Moreover, Yolo County and YC Parma cannot be responsible under a theory of respondeat superior. The Civil Rights Act under which this action was filed provides as follows:
Every person who, under color of [state law] . . . subjects, or causes to be subjected, any citizen of the United States . . . to the deprivation of any rights, privileges, or immunities secured by the Constitution . . . shall be liable to the party injured in an action at law, suit in equity, or other proper proceeding for redress.42 U.S.C. § 1983. The statute requires that there be an actual connection or link between the actions of the defendants and the deprivation alleged to have been suffered by plaintiff.
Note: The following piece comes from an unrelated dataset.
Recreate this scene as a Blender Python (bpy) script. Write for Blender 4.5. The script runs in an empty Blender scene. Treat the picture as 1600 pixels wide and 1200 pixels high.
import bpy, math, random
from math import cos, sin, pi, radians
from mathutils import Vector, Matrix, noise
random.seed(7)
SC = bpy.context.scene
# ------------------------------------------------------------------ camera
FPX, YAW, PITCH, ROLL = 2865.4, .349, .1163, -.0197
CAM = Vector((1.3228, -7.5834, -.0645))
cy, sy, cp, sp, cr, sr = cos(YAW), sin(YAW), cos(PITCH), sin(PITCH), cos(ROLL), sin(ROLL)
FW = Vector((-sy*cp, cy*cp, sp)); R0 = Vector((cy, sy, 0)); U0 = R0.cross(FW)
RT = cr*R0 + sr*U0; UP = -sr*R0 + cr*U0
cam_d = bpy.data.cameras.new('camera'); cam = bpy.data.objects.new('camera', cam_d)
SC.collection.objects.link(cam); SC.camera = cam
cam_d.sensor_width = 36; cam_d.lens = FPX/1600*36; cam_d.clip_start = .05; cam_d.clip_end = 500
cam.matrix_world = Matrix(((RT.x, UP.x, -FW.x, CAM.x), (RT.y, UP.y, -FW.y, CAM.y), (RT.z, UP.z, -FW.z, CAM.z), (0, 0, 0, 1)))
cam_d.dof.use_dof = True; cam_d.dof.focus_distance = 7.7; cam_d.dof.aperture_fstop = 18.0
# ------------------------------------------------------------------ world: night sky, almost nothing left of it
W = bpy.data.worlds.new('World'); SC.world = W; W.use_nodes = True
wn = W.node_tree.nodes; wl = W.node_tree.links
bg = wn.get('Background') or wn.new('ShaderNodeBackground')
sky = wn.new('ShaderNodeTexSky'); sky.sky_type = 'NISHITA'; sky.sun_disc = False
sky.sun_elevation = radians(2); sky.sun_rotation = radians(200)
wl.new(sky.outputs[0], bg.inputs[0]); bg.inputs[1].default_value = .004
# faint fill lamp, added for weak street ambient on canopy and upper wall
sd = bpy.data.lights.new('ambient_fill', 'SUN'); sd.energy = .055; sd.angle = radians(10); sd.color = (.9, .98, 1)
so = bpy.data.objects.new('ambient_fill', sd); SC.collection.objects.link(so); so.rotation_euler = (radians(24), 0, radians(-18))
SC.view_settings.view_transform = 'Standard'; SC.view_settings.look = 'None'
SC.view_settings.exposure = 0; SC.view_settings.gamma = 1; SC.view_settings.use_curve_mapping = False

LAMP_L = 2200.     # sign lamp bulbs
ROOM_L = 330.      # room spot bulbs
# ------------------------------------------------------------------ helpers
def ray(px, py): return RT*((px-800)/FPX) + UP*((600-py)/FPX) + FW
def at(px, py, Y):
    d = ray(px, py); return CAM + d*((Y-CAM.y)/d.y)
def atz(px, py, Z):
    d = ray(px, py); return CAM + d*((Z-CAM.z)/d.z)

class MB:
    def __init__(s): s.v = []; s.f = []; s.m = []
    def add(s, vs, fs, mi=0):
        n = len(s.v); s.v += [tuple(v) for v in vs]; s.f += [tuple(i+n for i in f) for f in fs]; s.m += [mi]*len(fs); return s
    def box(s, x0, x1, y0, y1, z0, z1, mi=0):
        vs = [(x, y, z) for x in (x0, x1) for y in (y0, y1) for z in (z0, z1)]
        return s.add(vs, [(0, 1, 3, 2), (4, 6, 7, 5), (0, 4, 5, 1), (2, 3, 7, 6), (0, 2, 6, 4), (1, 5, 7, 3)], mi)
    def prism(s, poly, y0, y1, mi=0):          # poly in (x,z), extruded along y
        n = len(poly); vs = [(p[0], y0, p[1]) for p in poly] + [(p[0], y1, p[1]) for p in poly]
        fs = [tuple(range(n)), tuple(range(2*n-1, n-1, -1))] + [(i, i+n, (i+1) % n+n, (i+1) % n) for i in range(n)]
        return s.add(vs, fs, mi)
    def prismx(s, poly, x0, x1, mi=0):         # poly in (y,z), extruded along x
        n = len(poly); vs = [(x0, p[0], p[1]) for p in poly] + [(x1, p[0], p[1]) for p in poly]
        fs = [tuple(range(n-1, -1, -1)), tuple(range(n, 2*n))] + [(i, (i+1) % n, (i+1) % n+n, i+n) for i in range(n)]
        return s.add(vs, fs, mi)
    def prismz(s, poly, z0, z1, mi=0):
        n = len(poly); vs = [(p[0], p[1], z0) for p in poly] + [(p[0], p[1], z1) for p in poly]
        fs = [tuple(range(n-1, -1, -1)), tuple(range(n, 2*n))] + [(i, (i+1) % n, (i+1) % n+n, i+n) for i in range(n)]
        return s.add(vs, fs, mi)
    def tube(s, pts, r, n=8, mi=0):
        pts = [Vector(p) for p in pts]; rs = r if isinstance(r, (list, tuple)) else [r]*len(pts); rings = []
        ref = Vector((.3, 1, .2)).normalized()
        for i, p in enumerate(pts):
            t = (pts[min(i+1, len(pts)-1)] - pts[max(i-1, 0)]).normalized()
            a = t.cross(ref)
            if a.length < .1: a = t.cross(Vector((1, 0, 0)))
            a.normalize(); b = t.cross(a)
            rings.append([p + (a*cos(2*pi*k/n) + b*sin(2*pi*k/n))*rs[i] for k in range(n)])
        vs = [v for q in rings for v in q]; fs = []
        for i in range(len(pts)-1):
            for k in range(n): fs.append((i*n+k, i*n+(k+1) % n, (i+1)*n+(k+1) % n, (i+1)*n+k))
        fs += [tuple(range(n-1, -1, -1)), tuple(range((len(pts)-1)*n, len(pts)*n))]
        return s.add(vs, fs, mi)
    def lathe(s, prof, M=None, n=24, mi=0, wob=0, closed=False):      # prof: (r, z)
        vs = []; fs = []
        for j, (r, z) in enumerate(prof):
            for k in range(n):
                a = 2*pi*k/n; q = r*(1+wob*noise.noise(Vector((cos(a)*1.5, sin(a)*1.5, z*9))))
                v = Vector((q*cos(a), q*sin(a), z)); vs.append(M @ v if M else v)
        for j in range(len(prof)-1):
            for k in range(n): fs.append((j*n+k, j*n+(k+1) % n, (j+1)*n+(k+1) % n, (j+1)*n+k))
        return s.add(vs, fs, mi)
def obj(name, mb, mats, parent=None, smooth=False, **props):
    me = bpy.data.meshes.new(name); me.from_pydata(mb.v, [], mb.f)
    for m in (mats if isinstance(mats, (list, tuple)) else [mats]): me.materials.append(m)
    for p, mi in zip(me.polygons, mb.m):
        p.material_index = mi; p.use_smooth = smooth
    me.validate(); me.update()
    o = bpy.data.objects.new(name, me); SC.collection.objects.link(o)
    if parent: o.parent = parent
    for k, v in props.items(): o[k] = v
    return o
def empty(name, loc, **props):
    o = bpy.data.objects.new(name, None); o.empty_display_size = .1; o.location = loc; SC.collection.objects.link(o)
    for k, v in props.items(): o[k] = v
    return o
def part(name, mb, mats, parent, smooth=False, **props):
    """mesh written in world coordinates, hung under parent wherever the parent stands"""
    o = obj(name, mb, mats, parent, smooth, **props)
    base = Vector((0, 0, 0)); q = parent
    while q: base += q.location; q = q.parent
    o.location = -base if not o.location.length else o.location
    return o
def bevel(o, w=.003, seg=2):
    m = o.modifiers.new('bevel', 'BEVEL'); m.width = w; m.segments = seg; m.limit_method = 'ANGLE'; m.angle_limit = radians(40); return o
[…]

See Monell v. Department of Social Servs., 436 U.S. 658 (1978) ("Congress did not intend § 1983 liability to attach where . . . causation [is] absent."); Rizzo v. Goode, 423 U.S. 362 (1976) (no affirmative link between the incidents of police misconduct and the adoption of any plan or policy demonstrating their authorization or approval of such misconduct). "A person 'subjects' another to the deprivation of a constitutional right, within the meaning of § 1983, if he does an affirmative act, participates in another's affirmative acts or omits to perform an act which he is legally required to do that causes the deprivation of which complaint is made." Johnson v. Duffy, 588 F.2d 740, 743 (9th Cir. 1978). Here, plaintiff alleges no facts demonstrating that either defendant was involved in the July 3, 2014 incident. Thus, the motion of defendants Yolo County and the YC Parma Insurance Group should be granted. Because plaintiff cannot add facts demonstrating their liability, granting plaintiff leave to amend would be futile. See Gompper v. VISX, Inc., 298 F.3d 893, 898 (9th Cir. 2002) (leave to amend need not be granted where amendment would be futile).
VI. Conclusion
Accordingly, IT IS HEREBY ORDERED that plaintiff's July 7, 2015 surreply (ECF No. 52) is stricken; and
IT IS RECOMMENDED that:
1. Defendants' motion to dismiss (ECF No. 21) be partially granted, and defendants Yolo County and YC Parma Insurance Group be dismissed;
2. Defendant Whitehead's motion to dismiss be denied; and
3. Within twenty-one days from any order by the district court adopting these findings and recommendations, defendant Whitehead be directed to file a responsive pleading.
These findings and recommendations are submitted to the United States District Judge assigned to the case, pursuant to the provisions of 28 U.S.C. § 636(b)(l). Within fourteen days after being served with these findings and recommendations, any party may file written objections with the court and serve a copy on all parties. Such a document should be captioned "Objections to Magistrate Judge's Findings and Recommendations." Any response to the objections shall be filed and served within fourteen days after service of the objections. The parties are advised that failure to file objections within the specified time may waive the right to //// //// appeal the District Court's order. Martinez v. Ylst, 951 F.2d 1153 (9th Cir. 1991). Dated: December 9, 2015
/s/_________
KENDALL J. NEWMAN
UNITED STATES MAGISTRATE JUDGE jami1710.mtd
Cal. Veh. Code § 27315(g). Despite plaintiff's argument that Section 27315 applies to buses but not vans, plaintiff is mistaken. Pursuant to Section 165 of the California Vehicle Code, an "authorized emergency vehicle" is defined as: (b) Any publicly owned vehicle operated by the following persons, agencies, or organizations: (1) Any federal, state, or local agency, department, or district employing peace officers as that term is defined in Chapter 4.5 (commencing with Section 830) of Part 2 of Title 3 of the Penal Code, for use by those officers in the performance of their duties. Cal. Vehicle Code § 165(b)(1). Under California Penal Code section 830.1(a), sheriffs and deputy sheriffs are peace officers.